Monday 7 March 2011

Beauty.

Granted, Andrej Pejic is beautiful. Men are, in my opinion. But Andrej Pejic is not a woman.

So here lies my unease. Andrej is the newest young thing to grace the catwalks of S/S ’11, he is unarguably stunning; blonde, chiselled and a sample size six. Andrej spends most of his working hours not walking in menswear, but in women’s. And he wears it well.

In my mind Andrej has created an uncomfortable dichotomy. Men in dresses have never bothered me. Some of the best have had dalliances with a smudge of eyeliner or a tight skirt, and I’m not afraid to say I spent the majority of my teenage years holding a very bright flame for Brian Molko. Actually thinking about it, my problem has very little to do with Andrej, and a lot more to do with what he represents.

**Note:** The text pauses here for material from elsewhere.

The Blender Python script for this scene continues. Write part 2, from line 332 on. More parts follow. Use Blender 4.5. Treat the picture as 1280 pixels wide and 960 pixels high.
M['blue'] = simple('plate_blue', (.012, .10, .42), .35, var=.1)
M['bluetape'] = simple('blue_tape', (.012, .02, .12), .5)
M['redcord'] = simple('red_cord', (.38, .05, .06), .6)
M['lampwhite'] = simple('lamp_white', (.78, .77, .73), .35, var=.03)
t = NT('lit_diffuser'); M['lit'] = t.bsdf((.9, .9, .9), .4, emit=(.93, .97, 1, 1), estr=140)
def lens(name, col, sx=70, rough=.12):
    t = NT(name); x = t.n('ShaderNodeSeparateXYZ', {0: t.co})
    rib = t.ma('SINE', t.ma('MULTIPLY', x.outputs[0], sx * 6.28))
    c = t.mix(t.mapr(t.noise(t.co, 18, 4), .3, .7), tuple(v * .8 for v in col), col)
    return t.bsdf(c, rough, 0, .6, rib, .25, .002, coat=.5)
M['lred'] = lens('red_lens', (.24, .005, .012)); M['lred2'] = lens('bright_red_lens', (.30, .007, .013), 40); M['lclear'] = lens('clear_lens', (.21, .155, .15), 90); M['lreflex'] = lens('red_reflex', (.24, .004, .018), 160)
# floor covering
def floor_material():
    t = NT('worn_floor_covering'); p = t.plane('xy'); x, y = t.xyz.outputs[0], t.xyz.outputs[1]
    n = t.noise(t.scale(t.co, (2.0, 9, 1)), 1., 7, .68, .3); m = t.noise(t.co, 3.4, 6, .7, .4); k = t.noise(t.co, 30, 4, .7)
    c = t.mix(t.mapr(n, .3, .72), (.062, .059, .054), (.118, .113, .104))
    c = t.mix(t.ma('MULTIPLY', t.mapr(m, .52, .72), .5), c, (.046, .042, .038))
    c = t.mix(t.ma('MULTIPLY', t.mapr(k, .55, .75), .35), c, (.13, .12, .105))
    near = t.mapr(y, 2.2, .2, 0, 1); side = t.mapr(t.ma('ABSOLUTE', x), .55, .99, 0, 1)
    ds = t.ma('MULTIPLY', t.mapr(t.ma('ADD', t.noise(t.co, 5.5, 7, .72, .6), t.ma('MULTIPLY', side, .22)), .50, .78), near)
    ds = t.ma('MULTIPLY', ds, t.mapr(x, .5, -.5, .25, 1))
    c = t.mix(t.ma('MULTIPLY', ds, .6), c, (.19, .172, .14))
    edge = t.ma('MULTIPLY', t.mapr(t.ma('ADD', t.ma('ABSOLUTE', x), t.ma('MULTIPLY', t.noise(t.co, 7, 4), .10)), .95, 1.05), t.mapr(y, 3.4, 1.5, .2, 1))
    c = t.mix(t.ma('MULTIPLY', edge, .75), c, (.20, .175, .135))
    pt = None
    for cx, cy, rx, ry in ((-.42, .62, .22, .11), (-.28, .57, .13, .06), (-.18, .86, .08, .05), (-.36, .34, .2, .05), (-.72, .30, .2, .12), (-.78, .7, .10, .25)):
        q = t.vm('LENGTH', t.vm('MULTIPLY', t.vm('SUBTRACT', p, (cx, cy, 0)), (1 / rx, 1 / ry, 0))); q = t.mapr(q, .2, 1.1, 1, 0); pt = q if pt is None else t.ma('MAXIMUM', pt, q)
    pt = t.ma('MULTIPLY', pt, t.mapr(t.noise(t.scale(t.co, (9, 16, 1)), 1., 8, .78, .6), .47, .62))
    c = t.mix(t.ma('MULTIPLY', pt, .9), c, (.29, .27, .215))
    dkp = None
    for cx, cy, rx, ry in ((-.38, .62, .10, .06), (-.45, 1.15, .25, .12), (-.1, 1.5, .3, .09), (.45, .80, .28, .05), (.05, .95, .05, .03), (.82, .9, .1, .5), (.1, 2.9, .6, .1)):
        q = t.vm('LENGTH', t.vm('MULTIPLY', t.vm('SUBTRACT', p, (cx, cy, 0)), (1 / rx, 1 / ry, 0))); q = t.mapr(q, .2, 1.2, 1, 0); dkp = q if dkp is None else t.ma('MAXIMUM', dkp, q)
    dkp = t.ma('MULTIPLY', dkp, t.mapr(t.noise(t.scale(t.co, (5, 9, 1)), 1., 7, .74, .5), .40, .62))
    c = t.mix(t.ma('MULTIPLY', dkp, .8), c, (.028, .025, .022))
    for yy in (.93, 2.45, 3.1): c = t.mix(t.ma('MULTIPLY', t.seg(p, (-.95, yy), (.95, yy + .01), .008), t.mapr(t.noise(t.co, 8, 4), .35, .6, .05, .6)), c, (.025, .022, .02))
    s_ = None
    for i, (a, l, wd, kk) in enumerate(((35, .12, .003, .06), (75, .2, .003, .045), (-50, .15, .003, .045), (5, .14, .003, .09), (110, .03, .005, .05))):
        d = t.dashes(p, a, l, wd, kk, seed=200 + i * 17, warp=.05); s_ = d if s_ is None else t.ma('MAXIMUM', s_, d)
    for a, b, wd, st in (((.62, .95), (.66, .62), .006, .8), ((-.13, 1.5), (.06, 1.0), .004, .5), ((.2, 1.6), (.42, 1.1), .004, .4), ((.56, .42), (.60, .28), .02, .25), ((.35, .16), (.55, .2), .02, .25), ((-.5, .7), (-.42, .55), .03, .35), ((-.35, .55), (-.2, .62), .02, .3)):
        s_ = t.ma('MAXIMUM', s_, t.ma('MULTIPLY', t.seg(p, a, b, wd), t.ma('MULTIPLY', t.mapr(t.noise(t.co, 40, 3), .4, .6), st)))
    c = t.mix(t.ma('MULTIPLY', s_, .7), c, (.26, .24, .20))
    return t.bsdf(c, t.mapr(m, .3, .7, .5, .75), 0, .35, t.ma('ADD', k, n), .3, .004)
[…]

Whether we like it or not, high fashion dilutes itself into all of our lives. Like music, art and film, it portrays the zeitgeist of our times. What we're doing, what we’re thinking, what we want. A few years ago size zero was where it was at. We wondered at the privileged few that could afford such expensive starvation. As that tide of opinion recedes, the next epitome of a beautiful woman has become apparent. And it’s not even a woman. And that’s my problem with Andrej Pejic.

I reach the big 20 in S/S ’11; my body is more woman now than it has ever been. Bad timing, on my part. It looks like I’ll have to look elsewhere for style advice this year.

Maybe Bella Freud had a point in the recent article she wrote for The Times Style magazine, regarding an encounter with a young Swiss-French woman, “As she talked, her brilliance and resourcefulness sparkled around her, like the aura that surrounds Tinkerbell in the Peter Pan film. I found myself thinking, “Who needs Giselle when you could marry a woman like this?” Someone so clever and constructive that you could bask in the contentment of their competence.” Well put Bella Freud, well put. I might not be able to avoid my body’s development, but I can make sure my mind travels with it.